▸ Requirements
Copy out the listing that follows, exact in every word, and skip the images.

────────────────────

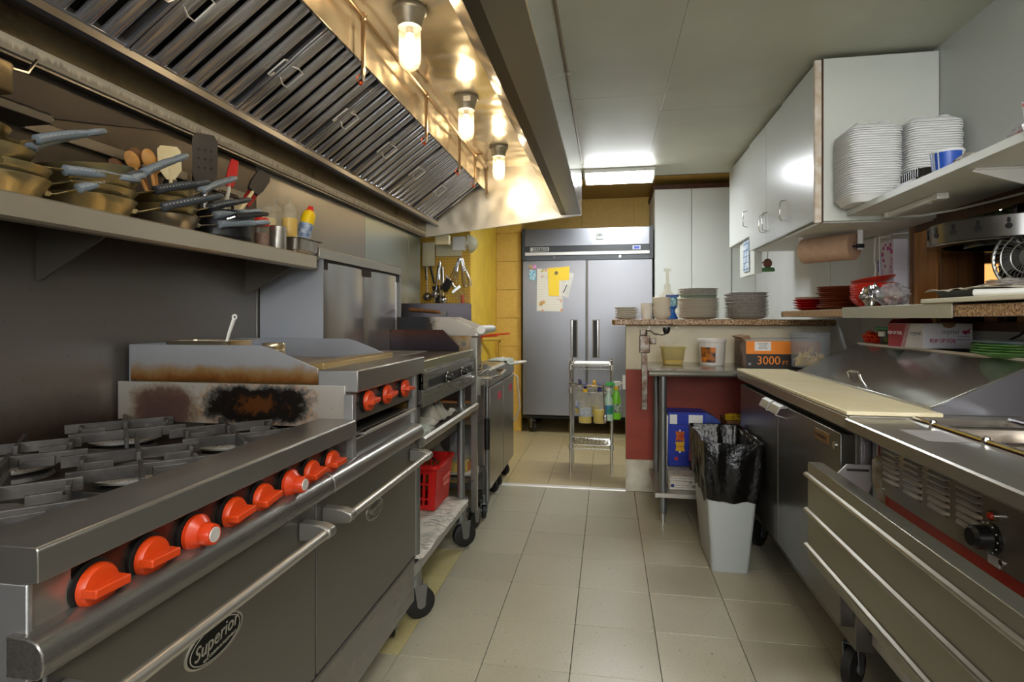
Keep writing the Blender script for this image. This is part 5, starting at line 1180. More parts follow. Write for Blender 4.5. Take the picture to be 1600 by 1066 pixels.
def pan(key, x, y, z, ang, label, tilt=(0, 0), sc_=1):
    if key not in protos:
        spec = {'bg': (PANG, GRIP, .105, .042, 24), 'bd': (PANG, GRIPD, .105, .042, 20), 'bf': (PANG, GRIP, .105, .042, 4), 'sg': (PANG, GRIP, .088, .038, 14), 'sd': (PANG, GRIPD, .088, .038, 20), 'st': (PANS, GRIP, .088, .038, 10), 'pb': (PANB, mat('grip_black', '26282b', .4), .0, 0, 0)}[key]
        protos[key] = make_pan(*spec); o = protos[key]
    else: o = dup(protos[key])
    o.location = (x, y, z); o.rotation_euler = (R(tilt[0]), R(tilt[1]), R(ang)); o.scale = (sc_,)*3
    o['label'] = label; o['group'] = 'frying pans stacked on the wall shelf'
    return o
pan('bg', -1.315, 1.0, ZS+.002, 70, 'bottom bronze frying pan of the left stack with a bright grey grip')
pan('bd', -1.315, 1.0, ZS+.027, 75, 'second bronze frying pan from the bottom of the left stack')
pan('bf', -1.31, .96, ZS+.056, 72, 'bronze frying pan with a level grey grip lying across the left stack')
pan('bg', -1.37, .985, ZS+.088, 96, 'top bronze frying pan of the left stack, grip loop raised against the wall', tilt=(4, -6))
pan('bg', -1.37, .955, ZS+.112, 76, 'uppermost frying pan at the left edge, grip rising above all others', tilt=(0, 0))
pan('bd', -1.315, 1.235, ZS+.002, 55, 'bottom frying pan of the middle stack with bright rivets')
pan('bd', -1.318, 1.238, ZS+.028, 110, 'second frying pan of the middle stack, grip pointing to the wall')
pan('bd', -1.313, 1.23, ZS+.054, 70, 'third frying pan of the middle stack with a dark grey grip')
pan('bg', -1.318, 1.235, ZS+.082, 82, 'top frying pan of the middle stack, grey grip rising in front of the wooden spoons', tilt=(0, -8))
pan('st', -1.30, 1.475, ZS+.002, 60, 'small bare steel frying pan at the bottom of the right stack')
pan('sg', -1.305, 1.47, ZS+.028, 66, 'small bronze frying pan with a level grey grip in the right stack')
pan('sd', -1.305, 1.475, ZS+.052, 76, 'small frying pan with a dark grip in the middle of the right stack')
pan('sg', -1.31, 1.48, ZS+.076, 84, 'top small frying pan of the right stack with its loop raised', tilt=(0, -14))
sp = thing('black_saucepan', 'black saucepan with two dark handles on the wall shelf', 'saucepan', (-1.29, 1.70, ZS))
MB().lathe([(.001, 0), (.088, 0), (.094, .006), (.0955, .012), (.0955, .088), (.098, .092), (.095, .093), (.090, .088), (.090, .008), (.001, .006)], (-1.29, 1.70, ZS+.001), 44, cap0=False).build('pot_body', PANB, sp)
MB().tube([(-1.21, 1.62, ZS+.05), (-1.19, 1.60, ZS+.055), (-1.175, 1.62, ZS+.066)], .004, 8).build('handle_rod', CHR, sp)
MB().tube([(-1.178, 1.615, ZS+.064), (-1.165, 1.70, ZS+.085), (-1.16, 1.76, ZS+.098)], [.011, .012, .008], 10, sq=(.8, 1.2)).build('handle_grip', MATS['grip_black'], sp)
# utensils in crocks
ck2 = thing('utensil_crock', 'dark crock holding wooden spoons behind the small frying pans', 'crock', (-1.42, 1.58, ZS))
MB().lathe([(.055, 0), (.06, .005), (.062, .12), (.058, .12), (.055, .01), (.001, .008)], (-1.42, 1.60, ZS), 28).build('crock_body', PANB, ck2)
ck3 = thing('utensil_crock', 'dark crock holding spatulas behind the black saucepan', 'crock', (-1.42, 1.86, ZS))
MB().lathe([(.055, 0), (.06, .005), (.062, .12), (.058, .12), (.055, .01), (.001, .008)], (-1.42, 1.80, ZS), 28).build('crock_body', PANB, ck3)
def utensil(name, label, base, tip, handle, hm, head, mh, r=.006, cat='utensil', hlen=.5):
    """shaft from base to tip, head drawn in local frame: x across, y along, z thickness"""
    t = thing(name, label, cat, base)
    a, b_ = Vector(base), Vector(tip); d = (b_-a).normalized(); L_ = (b_-a).length
    view = Vector((1, -.75, -.2)); n = (view-d*view.dot(d)).normalized(); x = d.cross(n)
    M = Matrix((x, d, n)).transposed().to_4x4(); M.translation = a
    MB().tube([(0, 0, 0), (0, L_*hlen, 0), (0, L_*handle, 0)], [r, r, r*.8], 10).xf(M).build('shaft', hm, t)
    q = head(L_); q.xf(M).build('head', mh, t, bev=.0012)
    return t, M, L_
def blade(w0, w1, y0f, th, rnd_=.3, dots=0):
    def f(L_):
        y0 = L_*y0f; y1 = L_
        pts = [(-w0, y0), (w0, y0), (w1, y0+(y1-y0)*.3), (w1, y1-(y1-y0)*rnd_*.4), (w1*.7, y1), (-w1*.7, y1), (-w1, y1-(y1-y0)*rnd_*.4), (-w1, y0+(y1-y0)*.3)]
        return MB().prism(pts, 'z', -th/2, th/2)
    return f
def spoonhead(w_, l_):
    def f(L_): return MB().sphere((0, L_-l_/2, 0), 1, 14, sc3=(w_, l_/2, .008))
    return f
utensil('wooden_turner', 'pale slotted wooden turner standing in front of the wooden spoons', (-1.41, 1.63, ZS+.02), (-1.385, 1.58, ZS+.29), .75, WOODP, blade(.012, .033, .62, .006), WOODP)
_t, _M, _L = utensil('metal_turner', 'big perforated steel turner standing upright above the saucepan', (-1.40, 1.76, ZS+.02), (-1.37, 1.725, ZS+.375), .55, STX, blade(.024, .040, .47, .002, .25), steel('steel_turner', '4a433e', .3, (.3, .3, .3)), .008)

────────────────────

▸ Response for this exercise
Keep writing the Blender script for this image. This is part 5, starting at line 1180. More parts follow. Write for Blender 4.5. Take the picture to be 1600 by 1066 pixels.
def pan(key, x, y, z, ang, label, tilt=(0, 0), sc_=1):
    if key not in protos:
        spec = {'bg': (PANG, GRIP, .105, .042, 24), 'bd': (PANG, GRIPD, .105, .042, 20), 'bf': (PANG, GRIP, .105, .042, 4), 'sg': (PANG, GRIP, .088, .038, 14), 'sd': (PANG, GRIPD, .088, .038, 20), 'st': (PANS, GRIP, .088, .038, 10), 'pb': (PANB, mat('grip_black', '26282b', .4), .0, 0, 0)}[key]
        protos[key] = make_pan(*spec); o = protos[key]
    else: o = dup(protos[key])
    o.location = (x, y, z); o.rotation_euler = (R(tilt[0]), R(tilt[1]), R(ang)); o.scale = (sc_,)*3
    o['label'] = label; o['group'] = 'frying pans stacked on the wall shelf'
    return o
pan('bg', -1.315, 1.0, ZS+.002, 70, 'bottom bronze frying pan of the left stack with a bright grey grip')
pan('bd', -1.315, 1.0, ZS+.027, 75, 'second bronze frying pan from the bottom of the left stack')
pan('bf', -1.31, .96, ZS+.056, 72, 'bronze frying pan with a level grey grip lying across the left stack')
pan('bg', -1.37, .985, ZS+.088, 96, 'top bronze frying pan of the left stack, grip loop raised against the wall', tilt=(4, -6))
pan('bg', -1.37, .955, ZS+.112, 76, 'uppermost frying pan at the left edge, grip rising above all others', tilt=(0, 0))
pan('bd', -1.315, 1.235, ZS+.002, 55, 'bottom frying pan of the middle stack with bright rivets')
pan('bd', -1.318, 1.238, ZS+.028, 110, 'second frying pan of the middle stack, grip pointing to the wall')
pan('bd', -1.313, 1.23, ZS+.054, 70, 'third frying pan of the middle stack with a dark grey grip')
pan('bg', -1.318, 1.235, ZS+.082, 82, 'top frying pan of the middle stack, grey grip rising in front of the wooden spoons', tilt=(0, -8))
pan('st', -1.30, 1.475, ZS+.002, 60, 'small bare steel frying pan at the bottom of the right stack')
pan('sg', -1.305, 1.47, ZS+.028, 66, 'small bronze frying pan with a level grey grip in the right stack')
pan('sd', -1.305, 1.475, ZS+.052, 76, 'small frying pan with a dark grip in the middle of the right stack')
pan('sg', -1.31, 1.48, ZS+.076, 84, 'top small frying pan of the right stack with its loop raised', tilt=(0, -14))
sp = thing('black_saucepan', 'black saucepan with two dark handles on the wall shelf', 'saucepan', (-1.29, 1.70, ZS))
MB().lathe([(.001, 0), (.088, 0), (.094, .006), (.0955, .012), (.0955, .088), (.098, .092), (.095, .093), (.090, .088), (.090, .008), (.001, .006)], (-1.29, 1.70, ZS+.001), 44, cap0=False).build('pot_body', PANB, sp)
MB().tube([(-1.21, 1.62, ZS+.05), (-1.19, 1.60, ZS+.055), (-1.175, 1.62, ZS+.066)], .004, 8).build('handle_rod', CHR, sp)
MB().tube([(-1.178, 1.615, ZS+.064), (-1.165, 1.70, ZS+.085), (-1.16, 1.76, ZS+.098)], [.011, .012, .008], 10, sq=(.8, 1.2)).build('handle_grip', MATS['grip_black'], sp)
# utensils in crocks
ck2 = thing('utensil_crock', 'dark crock holding wooden spoons behind the small frying pans', 'crock', (-1.42, 1.58, ZS))
MB().lathe([(.055, 0), (.06, .005), (.062, .12), (.058, .12), (.055, .01), (.001, .008)], (-1.42, 1.60, ZS), 28).build('crock_body', PANB, ck2)
ck3 = thing('utensil_crock', 'dark crock holding spatulas behind the black saucepan', 'crock', (-1.42, 1.86, ZS))
MB().lathe([(.055, 0), (.06, .005), (.062, .12), (.058, .12), (.055, .01), (.001, .008)], (-1.42, 1.80, ZS), 28).build('crock_body', PANB, ck3)
def utensil(name, label, base, tip, handle, hm, head, mh, r=.006, cat='utensil', hlen=.5):
    """shaft from base to tip, head drawn in local frame: x across, y along, z thickness"""
    t = thing(name, label, cat, base)
    a, b_ = Vector(base), Vector(tip); d = (b_-a).normalized(); L_ = (b_-a).length
    view = Vector((1, -.75, -.2)); n = (view-d*view.dot(d)).normalized(); x = d.cross(n)
    M = Matrix((x, d, n)).transposed().to_4x4(); M.translation = a
    MB().tube([(0, 0, 0), (0, L_*hlen, 0), (0, L_*handle, 0)], [r, r, r*.8], 10).xf(M).build('shaft', hm, t)
    q = head(L_); q.xf(M).build('head', mh, t, bev=.0012)
    return t, M, L_
def blade(w0, w1, y0f, th, rnd_=.3, dots=0):
    def f(L_):
        y0 = L_*y0f; y1 = L_
        pts = [(-w0, y0), (w0, y0), (w1, y0+(y1-y0)*.3), (w1, y1-(y1-y0)*rnd_*.4), (w1*.7, y1), (-w1*.7, y1), (-w1, y1-(y1-y0)*rnd_*.4), (-w1, y0+(y1-y0)*.3)]
        return MB().prism(pts, 'z', -th/2, th/2)
    return f
def spoonhead(w_, l_):
    def f(L_): return MB().sphere((0, L_-l_/2, 0), 1, 14, sc3=(w_, l_/2, .008))
    return f
utensil('wooden_turner', 'pale slotted wooden turner standing in front of the wooden spoons', (-1.41, 1.63, ZS+.02), (-1.385, 1.58, ZS+.29), .75, WOODP, blade(.012, .033, .62, .006), WOODP)
_t, _M, _L = utensil('metal_turner', 'big perforated steel turner standing upright above the saucepan', (-1.40, 1.76, ZS+.02), (-1.37, 1.725, ZS+.375), .55, STX, blade(.024, .040, .47, .002, .25), steel('steel_turner', '4a433e', .3, (.3, .3, .3)), .008)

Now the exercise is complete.